Even if mobile data remains the next revenue frontier in much of Asia, executives in the mobile industry always must prepare for maturation of any single revenue stream, no matter how big. So it is that in many markets, the smartphone era, with its mobile data revenue model, is about to end.
According to analysts at Deloitte, we already are at the peak of the smartphone era. In fact, 2016 “will likely mark the end of the smartphone growth era, and the start of its consolidation,” Deloitte argues. “A mere nine years after the launch of the first full touchscreen smartphone, adoption is nearing a plateau, at 81 per cent of UK adults, and 91 per cent of 18–44 year olds.”
A couple of observations: the “end of the smartphone era” also implies the end of the period where smartphones and mobile data plans drive revenue growth. If you want to know why mobile executives are focused on all manner of Internet of Things opportunities, the end of smartphone-led growth is the reasons.
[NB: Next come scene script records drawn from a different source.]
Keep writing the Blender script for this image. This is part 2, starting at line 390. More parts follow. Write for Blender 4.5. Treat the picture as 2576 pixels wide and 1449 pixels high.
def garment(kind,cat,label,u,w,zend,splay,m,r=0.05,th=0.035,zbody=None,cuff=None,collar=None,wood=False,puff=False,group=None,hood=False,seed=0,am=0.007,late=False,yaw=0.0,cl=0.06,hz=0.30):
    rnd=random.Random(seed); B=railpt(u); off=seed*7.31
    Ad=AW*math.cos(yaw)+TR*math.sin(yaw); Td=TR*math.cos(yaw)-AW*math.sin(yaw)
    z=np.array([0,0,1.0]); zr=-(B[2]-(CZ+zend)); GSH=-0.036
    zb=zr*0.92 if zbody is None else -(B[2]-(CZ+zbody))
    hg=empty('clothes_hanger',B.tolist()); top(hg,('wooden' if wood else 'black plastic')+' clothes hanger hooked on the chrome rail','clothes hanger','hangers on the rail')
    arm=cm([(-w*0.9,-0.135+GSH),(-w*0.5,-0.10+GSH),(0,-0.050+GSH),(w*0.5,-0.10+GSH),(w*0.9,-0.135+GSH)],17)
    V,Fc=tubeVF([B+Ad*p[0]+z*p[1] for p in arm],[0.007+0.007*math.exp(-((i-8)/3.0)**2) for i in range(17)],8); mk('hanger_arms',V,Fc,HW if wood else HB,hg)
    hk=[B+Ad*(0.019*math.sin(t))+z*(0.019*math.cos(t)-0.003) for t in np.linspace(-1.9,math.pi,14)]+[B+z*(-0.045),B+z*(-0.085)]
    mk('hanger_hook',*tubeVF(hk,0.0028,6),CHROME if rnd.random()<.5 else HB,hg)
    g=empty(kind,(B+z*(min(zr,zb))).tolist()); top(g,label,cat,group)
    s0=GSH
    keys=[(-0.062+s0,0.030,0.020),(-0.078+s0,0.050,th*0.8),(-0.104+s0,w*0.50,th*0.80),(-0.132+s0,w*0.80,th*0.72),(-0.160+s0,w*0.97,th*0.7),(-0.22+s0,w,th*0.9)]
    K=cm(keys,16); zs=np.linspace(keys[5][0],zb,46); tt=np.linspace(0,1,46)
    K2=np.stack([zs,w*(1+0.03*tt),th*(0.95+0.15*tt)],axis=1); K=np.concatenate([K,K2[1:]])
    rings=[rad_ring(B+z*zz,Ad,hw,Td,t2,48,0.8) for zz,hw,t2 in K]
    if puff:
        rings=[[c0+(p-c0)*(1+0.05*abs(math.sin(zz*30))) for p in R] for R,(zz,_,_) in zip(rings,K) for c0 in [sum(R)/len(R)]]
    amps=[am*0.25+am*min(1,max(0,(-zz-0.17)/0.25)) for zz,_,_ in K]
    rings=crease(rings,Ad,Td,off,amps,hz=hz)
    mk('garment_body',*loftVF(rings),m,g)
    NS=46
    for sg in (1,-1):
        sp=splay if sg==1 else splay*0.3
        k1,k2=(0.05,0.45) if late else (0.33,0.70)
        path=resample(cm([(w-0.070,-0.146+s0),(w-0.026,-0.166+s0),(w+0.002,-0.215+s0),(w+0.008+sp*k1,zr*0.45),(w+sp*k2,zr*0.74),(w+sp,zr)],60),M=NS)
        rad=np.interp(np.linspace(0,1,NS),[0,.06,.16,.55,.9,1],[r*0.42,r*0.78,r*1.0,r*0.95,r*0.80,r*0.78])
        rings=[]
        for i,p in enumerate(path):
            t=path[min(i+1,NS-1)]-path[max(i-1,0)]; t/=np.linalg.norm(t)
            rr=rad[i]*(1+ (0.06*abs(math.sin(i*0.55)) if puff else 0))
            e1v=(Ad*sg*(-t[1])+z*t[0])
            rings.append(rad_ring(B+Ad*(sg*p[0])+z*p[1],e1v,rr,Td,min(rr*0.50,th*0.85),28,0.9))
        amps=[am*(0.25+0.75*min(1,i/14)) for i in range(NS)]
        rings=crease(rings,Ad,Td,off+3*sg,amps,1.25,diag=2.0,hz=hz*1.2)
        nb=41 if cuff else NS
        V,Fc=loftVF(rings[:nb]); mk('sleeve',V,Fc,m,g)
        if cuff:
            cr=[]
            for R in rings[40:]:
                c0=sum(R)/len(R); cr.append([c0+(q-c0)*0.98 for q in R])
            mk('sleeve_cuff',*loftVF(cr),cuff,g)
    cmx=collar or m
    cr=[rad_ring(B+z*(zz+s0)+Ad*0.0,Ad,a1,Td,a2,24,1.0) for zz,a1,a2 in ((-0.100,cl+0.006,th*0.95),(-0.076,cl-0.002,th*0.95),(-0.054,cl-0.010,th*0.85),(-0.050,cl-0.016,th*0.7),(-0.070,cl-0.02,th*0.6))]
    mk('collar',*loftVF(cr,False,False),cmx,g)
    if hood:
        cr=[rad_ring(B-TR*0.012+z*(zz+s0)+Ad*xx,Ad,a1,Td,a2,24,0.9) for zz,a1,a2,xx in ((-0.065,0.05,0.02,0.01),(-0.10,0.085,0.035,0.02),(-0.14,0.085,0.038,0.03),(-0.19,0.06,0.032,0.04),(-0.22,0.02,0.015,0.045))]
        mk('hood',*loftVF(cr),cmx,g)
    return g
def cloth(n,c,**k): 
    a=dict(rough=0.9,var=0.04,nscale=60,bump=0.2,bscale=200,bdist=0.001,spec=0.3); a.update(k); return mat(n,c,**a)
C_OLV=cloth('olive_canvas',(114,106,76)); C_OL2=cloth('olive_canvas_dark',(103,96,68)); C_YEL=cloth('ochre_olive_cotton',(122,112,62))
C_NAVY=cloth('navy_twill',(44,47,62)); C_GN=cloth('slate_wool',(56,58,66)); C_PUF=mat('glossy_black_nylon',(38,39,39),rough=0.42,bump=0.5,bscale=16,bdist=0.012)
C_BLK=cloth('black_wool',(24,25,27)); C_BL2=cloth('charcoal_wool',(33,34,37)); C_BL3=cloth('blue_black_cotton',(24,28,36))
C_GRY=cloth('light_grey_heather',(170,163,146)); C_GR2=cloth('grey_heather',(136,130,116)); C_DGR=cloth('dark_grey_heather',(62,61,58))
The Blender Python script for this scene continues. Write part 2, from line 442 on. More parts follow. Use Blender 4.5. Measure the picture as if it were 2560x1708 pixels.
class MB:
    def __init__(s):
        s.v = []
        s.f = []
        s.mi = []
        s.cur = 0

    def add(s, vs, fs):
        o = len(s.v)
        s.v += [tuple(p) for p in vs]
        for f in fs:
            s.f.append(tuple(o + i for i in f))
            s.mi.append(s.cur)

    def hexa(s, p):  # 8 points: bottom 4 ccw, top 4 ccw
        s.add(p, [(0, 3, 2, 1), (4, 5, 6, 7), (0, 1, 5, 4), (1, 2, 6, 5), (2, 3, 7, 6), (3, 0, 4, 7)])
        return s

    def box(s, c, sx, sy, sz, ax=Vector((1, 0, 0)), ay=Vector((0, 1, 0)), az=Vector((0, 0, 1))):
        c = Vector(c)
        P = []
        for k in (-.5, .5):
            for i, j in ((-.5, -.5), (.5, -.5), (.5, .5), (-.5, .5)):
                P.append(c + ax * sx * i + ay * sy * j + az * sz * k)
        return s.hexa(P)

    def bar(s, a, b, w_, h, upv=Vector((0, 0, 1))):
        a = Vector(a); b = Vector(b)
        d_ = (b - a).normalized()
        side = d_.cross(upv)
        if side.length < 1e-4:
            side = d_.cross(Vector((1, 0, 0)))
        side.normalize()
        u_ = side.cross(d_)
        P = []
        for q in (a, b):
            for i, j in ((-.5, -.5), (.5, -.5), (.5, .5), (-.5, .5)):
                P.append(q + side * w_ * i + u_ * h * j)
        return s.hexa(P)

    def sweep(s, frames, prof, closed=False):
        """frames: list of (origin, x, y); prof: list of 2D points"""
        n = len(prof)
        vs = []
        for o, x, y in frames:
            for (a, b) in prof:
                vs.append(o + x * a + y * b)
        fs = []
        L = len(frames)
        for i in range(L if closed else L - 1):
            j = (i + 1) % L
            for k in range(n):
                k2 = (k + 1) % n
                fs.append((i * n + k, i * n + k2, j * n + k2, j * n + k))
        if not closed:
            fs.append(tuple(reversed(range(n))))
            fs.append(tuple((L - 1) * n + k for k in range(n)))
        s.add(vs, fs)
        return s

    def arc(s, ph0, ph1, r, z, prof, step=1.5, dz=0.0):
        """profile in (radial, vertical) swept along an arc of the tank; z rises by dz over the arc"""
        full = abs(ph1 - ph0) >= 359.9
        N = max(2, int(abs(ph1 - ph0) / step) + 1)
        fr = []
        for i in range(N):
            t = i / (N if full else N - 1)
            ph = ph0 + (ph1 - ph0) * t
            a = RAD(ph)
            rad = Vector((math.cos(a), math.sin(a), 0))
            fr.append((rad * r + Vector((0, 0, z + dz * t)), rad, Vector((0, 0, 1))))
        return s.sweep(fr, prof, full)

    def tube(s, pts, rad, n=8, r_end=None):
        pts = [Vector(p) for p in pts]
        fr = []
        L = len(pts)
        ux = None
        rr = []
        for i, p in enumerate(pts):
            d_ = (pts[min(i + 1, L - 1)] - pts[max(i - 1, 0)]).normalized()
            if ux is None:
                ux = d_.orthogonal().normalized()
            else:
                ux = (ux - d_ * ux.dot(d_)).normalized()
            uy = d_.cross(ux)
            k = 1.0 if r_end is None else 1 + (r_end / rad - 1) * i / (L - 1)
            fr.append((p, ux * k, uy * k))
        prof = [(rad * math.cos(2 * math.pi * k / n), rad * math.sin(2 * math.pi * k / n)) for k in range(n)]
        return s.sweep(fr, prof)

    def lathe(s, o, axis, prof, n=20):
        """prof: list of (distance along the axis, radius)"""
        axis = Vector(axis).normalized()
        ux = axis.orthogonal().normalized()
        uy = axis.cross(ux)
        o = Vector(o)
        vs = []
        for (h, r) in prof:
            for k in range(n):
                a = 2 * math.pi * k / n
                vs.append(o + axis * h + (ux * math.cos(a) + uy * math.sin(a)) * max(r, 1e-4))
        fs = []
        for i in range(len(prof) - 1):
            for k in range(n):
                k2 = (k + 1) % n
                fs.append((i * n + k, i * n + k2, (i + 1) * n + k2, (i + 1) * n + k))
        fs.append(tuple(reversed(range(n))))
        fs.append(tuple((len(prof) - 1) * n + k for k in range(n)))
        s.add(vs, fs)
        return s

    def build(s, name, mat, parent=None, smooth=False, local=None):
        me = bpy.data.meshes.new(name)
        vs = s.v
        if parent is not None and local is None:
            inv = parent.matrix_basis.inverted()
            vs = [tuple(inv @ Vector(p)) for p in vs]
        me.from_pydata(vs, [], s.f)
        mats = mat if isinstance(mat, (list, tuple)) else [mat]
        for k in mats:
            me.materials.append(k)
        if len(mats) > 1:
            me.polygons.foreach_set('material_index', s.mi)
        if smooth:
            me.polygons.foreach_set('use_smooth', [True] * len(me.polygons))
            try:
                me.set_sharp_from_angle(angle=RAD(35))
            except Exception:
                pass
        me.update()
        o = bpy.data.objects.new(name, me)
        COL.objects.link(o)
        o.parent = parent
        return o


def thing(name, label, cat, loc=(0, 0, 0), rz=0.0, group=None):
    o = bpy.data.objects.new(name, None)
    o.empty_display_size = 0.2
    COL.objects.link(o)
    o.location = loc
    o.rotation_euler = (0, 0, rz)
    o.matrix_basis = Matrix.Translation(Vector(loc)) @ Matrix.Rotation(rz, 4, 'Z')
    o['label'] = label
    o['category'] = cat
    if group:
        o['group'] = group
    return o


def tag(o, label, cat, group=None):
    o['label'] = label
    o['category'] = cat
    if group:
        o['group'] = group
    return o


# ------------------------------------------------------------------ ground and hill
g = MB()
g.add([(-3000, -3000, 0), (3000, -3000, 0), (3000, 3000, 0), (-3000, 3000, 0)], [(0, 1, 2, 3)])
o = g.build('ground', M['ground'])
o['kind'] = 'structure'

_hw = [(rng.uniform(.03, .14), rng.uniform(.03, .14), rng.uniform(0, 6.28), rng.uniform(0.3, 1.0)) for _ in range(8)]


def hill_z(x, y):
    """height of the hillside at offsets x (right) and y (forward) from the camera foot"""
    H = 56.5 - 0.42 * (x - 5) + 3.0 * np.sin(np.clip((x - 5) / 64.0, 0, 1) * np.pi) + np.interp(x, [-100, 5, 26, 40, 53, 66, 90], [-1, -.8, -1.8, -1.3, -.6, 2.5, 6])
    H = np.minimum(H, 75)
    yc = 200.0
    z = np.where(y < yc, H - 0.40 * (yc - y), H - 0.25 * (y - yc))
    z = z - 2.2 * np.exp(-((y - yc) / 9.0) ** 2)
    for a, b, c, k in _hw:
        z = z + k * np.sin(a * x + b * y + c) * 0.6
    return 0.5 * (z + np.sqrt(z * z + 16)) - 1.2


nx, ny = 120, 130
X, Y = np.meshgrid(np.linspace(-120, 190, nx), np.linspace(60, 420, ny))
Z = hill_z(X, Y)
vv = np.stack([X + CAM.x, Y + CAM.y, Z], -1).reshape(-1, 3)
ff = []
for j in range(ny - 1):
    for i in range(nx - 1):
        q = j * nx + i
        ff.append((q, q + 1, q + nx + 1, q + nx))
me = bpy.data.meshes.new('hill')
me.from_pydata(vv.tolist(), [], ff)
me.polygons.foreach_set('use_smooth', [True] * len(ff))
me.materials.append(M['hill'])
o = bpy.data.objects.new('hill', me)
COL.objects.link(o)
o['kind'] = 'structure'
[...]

To be sure, those trends are now paramount in all markets. In many nations, subscriber account growth remains a key opportunity, as does mobile data revenue. But we already can see the need for the next revenue model, as mobile data growth becomes challenged.
Likewise, even if mobile voice revenue has room for growth in many markets, consumers in other markets already are reducing the amount of voice calls they make and receive.
Among the other changes is declining reliance on voice calls. By mid-2016, 31 percent of respondents in the Deloitte survey claimed not to make any standard voice calls in a given week.
In 2015, about 25 percent said they did not make a call in a week. As recently as 2012, as few as four percent of phone owners said they had not made any calls in a week. On the other hand, use of almost all other media types continues to grow.